Previous work indicates that some life bounced back quite quickly, but mostly in the form of 'disaster taxa' (opportunistic organisms that fill the empty ecospace), such as the hardy Lystrosaurus (picture), a barrel-chested herbivore, about the size of a pig.

The most recent research, conducted by Sarda Sahney and Professor Michael Benton at the University of Bristol (see this week's Proceedings of the Royal Society B) indicates that specialised animals and complex ecosystems with high biodiversity, complex food webs and a wide variety of niches, took much longer to reappear. In this way, recovery after a mass extinction is comparable to ecological succession, and recovery can be said to be complete when the new ecosystem is stable – a "climax community" in ecological terms.

Fossilised skull of the sabre-toothed Lycaenops, a top predator of the latest Permian in South Africa. Lycaenops was a gorgonopsian, one of a group of highly successful animals that dominated faunas in the Late Permian. Sahney says: "Our research shows that after a major ecological crisis, recovery takes a very long time. So although we have not yet witnessed anything like the level of the extinction that occurred at the end of the Permian, we should nevertheless bear in mind that ecosystems take a very long time to fully recover."

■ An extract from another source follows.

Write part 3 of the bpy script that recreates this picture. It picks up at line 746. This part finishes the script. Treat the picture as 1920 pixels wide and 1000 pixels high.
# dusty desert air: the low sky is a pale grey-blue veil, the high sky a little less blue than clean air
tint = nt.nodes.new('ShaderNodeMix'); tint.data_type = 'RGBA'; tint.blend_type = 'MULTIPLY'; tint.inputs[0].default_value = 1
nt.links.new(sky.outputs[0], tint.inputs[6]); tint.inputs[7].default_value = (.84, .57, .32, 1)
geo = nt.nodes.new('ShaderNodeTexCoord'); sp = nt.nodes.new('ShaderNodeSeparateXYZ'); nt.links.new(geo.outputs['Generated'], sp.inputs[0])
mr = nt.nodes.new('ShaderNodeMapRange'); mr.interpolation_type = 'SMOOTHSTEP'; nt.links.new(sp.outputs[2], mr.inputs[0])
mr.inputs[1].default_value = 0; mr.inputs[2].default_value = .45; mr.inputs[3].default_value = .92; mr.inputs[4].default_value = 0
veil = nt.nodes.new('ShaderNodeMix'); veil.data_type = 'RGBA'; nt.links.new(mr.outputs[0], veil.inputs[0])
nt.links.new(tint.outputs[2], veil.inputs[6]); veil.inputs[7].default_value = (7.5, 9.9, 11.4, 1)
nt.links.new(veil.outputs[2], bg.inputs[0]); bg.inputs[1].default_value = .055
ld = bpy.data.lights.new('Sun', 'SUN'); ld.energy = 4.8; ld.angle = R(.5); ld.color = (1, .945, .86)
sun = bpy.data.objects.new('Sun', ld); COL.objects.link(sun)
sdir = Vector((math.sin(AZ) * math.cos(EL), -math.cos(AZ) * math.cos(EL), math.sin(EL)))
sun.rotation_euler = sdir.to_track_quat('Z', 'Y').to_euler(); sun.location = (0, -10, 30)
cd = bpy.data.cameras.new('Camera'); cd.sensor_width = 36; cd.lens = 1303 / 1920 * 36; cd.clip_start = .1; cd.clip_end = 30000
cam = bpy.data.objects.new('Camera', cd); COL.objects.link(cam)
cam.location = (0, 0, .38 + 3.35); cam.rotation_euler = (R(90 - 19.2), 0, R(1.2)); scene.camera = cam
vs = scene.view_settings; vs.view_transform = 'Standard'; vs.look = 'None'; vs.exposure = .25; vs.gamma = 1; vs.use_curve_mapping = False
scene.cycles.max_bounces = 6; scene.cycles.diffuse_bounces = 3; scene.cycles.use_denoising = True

Sahney and Benton looked at the recovery of tetrapods – four-legged vertebrate animals, such as amphibians and reptiles - and found that although globally tetrapods appeared to recover quickly, the dramatic restructuring that occurred at the community level was not permanent and communities did not recover numerically or ecologically until some 30 million years later.

Benton says: "Diversity is most commonly assessed by tallying the number of taxa on a global scale - but these studies are subject to the vagaries of sampling. By examining well-preserved and well-studied faunas, the taxonomic and ecological recovery of communities after the Permian extinction event can be examined more accurately, and the problems of geological bias are largely avoided."

The end-Permian extinction occurred in three waves, the largest being at the boundary between the Permian and Triassic periods, 251 million years ago. This was the most devastating ecological event of all time, thought to be caused by large-scale volcanism in Russia which produced the 'Siberian Traps', which covered over 200,000 square kilometres of the Earth's surface in lava.